Work to complete –
For every line in the data below that contains "from", copy the line.

Information provided –
· · ·

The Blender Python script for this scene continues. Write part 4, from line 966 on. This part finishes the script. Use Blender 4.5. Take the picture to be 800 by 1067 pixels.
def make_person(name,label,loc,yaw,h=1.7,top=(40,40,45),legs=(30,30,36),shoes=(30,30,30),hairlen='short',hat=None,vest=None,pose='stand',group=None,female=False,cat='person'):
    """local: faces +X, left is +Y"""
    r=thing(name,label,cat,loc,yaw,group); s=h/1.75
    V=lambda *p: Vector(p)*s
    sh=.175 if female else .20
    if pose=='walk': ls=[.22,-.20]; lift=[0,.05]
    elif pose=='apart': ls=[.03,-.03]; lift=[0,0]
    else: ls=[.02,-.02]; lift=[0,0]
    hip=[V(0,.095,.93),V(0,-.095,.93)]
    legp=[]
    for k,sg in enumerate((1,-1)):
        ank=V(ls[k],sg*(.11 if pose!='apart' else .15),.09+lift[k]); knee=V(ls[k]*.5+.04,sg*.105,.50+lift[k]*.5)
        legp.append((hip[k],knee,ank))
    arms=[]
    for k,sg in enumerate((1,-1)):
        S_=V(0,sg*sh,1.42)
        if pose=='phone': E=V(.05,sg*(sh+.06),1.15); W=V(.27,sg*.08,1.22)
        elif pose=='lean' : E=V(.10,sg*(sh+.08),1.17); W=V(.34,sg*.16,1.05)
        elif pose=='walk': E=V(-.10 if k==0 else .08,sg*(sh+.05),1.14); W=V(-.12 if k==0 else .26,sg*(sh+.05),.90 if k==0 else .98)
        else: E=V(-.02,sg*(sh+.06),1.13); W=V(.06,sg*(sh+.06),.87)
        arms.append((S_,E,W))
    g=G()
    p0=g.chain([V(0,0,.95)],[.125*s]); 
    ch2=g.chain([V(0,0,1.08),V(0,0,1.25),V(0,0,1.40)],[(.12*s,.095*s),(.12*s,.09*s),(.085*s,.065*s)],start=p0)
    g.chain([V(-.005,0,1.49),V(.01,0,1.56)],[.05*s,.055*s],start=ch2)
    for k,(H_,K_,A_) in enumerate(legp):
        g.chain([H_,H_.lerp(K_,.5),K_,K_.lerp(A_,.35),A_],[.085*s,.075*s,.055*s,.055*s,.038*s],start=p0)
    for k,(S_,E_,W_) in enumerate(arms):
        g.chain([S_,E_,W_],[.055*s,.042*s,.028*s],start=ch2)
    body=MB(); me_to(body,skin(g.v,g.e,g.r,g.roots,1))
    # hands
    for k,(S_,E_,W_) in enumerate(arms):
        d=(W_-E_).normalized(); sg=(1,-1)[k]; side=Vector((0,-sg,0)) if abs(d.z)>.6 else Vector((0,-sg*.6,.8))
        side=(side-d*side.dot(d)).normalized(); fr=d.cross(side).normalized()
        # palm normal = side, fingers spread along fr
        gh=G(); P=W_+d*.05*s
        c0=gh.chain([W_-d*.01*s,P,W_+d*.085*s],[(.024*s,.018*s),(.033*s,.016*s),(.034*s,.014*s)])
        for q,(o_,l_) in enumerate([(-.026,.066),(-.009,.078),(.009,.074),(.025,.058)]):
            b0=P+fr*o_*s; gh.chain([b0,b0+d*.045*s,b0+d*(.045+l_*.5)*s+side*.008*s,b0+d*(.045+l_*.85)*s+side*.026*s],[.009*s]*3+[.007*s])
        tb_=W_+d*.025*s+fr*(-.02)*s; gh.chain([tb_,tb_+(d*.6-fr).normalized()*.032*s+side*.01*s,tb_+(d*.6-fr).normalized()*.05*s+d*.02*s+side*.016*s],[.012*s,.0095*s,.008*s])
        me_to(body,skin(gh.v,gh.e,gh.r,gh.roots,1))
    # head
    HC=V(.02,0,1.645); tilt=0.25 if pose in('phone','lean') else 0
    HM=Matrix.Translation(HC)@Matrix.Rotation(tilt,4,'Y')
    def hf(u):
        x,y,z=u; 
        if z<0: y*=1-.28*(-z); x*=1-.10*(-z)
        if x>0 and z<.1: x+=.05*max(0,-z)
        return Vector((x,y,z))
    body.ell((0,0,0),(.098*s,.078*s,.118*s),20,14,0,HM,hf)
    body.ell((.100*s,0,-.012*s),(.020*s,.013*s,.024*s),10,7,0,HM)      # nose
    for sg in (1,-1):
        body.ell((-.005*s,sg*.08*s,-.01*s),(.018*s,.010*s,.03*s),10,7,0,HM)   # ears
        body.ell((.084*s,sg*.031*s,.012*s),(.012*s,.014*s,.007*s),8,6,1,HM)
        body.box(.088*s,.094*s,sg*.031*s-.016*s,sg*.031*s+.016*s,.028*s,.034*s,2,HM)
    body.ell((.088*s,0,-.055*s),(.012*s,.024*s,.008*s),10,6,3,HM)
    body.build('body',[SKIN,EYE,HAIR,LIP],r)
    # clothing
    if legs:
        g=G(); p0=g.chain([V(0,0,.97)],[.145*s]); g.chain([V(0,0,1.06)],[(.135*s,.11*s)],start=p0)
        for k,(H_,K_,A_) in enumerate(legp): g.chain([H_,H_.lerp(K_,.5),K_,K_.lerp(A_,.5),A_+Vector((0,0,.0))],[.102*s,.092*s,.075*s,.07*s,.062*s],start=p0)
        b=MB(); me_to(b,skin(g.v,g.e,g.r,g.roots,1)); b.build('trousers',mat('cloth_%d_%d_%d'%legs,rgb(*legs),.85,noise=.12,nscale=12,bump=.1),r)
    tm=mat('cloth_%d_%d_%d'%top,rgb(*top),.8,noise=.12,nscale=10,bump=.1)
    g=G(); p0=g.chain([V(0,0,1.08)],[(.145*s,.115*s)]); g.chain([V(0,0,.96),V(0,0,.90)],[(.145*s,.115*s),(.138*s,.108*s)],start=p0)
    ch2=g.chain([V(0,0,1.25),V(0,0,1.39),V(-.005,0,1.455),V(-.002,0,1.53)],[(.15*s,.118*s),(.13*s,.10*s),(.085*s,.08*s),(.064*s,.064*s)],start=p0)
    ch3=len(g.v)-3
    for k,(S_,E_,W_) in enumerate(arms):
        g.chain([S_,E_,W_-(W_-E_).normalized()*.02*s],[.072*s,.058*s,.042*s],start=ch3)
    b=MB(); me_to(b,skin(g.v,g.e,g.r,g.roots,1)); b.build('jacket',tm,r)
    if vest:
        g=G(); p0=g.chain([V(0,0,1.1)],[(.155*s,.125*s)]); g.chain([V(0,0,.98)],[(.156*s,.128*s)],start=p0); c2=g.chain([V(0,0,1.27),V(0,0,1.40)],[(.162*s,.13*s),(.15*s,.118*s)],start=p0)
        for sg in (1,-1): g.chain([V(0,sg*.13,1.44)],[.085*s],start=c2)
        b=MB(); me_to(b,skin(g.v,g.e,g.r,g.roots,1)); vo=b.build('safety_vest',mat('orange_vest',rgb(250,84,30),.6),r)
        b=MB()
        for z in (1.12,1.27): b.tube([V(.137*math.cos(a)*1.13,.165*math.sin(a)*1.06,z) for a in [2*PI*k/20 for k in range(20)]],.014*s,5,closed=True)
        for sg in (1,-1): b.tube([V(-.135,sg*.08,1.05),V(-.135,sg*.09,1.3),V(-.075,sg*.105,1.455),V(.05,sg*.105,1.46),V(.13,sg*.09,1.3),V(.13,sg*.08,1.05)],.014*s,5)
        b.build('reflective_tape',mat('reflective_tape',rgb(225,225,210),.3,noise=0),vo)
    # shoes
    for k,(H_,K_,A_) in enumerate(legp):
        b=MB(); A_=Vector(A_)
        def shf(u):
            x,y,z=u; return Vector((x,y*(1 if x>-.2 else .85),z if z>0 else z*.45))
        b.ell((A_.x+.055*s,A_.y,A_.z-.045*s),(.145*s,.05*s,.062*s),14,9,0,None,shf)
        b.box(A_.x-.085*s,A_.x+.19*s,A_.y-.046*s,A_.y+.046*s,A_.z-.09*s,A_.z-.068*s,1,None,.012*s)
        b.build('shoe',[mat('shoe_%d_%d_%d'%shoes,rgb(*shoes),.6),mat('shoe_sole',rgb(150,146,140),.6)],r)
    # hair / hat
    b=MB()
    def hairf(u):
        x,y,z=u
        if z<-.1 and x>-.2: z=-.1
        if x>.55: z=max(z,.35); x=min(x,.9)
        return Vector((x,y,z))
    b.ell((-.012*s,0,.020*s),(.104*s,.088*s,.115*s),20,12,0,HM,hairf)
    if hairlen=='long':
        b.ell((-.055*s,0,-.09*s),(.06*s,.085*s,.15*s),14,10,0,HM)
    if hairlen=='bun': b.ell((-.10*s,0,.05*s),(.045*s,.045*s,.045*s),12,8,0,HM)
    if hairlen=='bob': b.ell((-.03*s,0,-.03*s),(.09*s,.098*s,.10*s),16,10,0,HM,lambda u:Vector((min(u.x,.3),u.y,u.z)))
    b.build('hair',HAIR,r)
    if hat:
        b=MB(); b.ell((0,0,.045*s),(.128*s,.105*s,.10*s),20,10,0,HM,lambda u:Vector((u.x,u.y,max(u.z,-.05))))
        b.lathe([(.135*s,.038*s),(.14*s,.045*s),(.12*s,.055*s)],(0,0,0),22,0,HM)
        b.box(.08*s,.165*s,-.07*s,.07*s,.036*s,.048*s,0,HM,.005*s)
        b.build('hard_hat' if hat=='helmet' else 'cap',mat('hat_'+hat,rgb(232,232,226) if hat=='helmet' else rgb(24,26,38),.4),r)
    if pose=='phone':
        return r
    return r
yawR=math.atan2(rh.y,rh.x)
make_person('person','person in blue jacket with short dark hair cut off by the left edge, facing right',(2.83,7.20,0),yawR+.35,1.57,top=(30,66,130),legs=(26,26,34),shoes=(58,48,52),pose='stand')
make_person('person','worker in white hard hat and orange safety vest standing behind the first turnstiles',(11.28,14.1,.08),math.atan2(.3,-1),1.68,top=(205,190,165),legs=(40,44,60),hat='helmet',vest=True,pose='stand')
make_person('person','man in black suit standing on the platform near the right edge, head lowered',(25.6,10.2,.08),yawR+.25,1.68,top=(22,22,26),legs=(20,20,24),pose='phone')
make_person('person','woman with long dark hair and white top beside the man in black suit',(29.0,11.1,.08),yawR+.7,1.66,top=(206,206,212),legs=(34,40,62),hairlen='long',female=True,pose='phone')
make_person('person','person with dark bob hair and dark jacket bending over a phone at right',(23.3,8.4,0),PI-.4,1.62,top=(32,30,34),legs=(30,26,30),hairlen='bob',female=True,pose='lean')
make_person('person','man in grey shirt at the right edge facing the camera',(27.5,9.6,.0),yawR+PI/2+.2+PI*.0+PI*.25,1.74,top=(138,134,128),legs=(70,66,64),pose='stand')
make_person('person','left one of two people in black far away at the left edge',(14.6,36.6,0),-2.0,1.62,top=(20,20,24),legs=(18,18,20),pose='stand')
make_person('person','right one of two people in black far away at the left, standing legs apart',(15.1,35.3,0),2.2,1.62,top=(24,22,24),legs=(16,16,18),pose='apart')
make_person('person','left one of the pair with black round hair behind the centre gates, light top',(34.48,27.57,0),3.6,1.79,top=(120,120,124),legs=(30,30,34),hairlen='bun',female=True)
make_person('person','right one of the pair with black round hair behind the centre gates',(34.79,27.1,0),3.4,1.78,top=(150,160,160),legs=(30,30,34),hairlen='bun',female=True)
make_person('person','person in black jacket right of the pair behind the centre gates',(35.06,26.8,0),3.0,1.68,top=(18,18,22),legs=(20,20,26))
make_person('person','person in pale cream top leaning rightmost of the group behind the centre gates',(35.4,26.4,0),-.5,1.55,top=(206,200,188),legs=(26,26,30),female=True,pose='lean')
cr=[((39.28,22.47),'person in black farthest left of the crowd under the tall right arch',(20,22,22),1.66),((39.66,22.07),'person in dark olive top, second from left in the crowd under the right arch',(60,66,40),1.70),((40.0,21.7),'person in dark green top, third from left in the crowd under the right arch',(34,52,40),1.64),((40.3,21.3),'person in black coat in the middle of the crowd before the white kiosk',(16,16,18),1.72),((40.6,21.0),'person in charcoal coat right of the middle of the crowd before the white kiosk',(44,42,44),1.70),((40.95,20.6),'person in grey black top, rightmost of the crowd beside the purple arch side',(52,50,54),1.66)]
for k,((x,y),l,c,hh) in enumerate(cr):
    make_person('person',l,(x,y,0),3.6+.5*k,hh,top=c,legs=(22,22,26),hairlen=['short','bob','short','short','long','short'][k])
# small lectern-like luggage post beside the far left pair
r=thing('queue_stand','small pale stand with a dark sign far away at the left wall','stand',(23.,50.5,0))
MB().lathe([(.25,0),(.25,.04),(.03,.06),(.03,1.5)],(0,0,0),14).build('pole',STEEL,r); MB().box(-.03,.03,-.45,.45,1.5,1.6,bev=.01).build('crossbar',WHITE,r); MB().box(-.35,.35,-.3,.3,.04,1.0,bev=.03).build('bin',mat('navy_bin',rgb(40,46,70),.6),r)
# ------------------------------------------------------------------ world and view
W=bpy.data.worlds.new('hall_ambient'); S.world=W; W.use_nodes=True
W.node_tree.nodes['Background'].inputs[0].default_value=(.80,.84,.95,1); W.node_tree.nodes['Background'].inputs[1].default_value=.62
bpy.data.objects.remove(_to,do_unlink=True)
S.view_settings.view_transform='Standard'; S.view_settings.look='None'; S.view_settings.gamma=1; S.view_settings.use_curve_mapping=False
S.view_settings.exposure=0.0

· · ·

Problem solution –
The Blender Python script for this scene continues. Write part 4, from line 966 on. This part finishes the script. Use Blender 4.5. Take the picture to be 800 by 1067 pixels.
cr=[((39.28,22.47),'person in black farthest left of the crowd under the tall right arch',(20,22,22),1.66),((39.66,22.07),'person in dark olive top, second from left in the crowd under the right arch',(60,66,40),1.70),((40.0,21.7),'person in dark green top, third from left in the crowd under the right arch',(34,52,40),1.64),((40.3,21.3),'person in black coat in the middle of the crowd before the white kiosk',(16,16,18),1.72),((40.6,21.0),'person in charcoal coat right of the middle of the crowd before the white kiosk',(44,42,44),1.70),((40.95,20.6),'person in grey black top, rightmost of the crowd beside the purple arch side',(52,50,54),1.66)]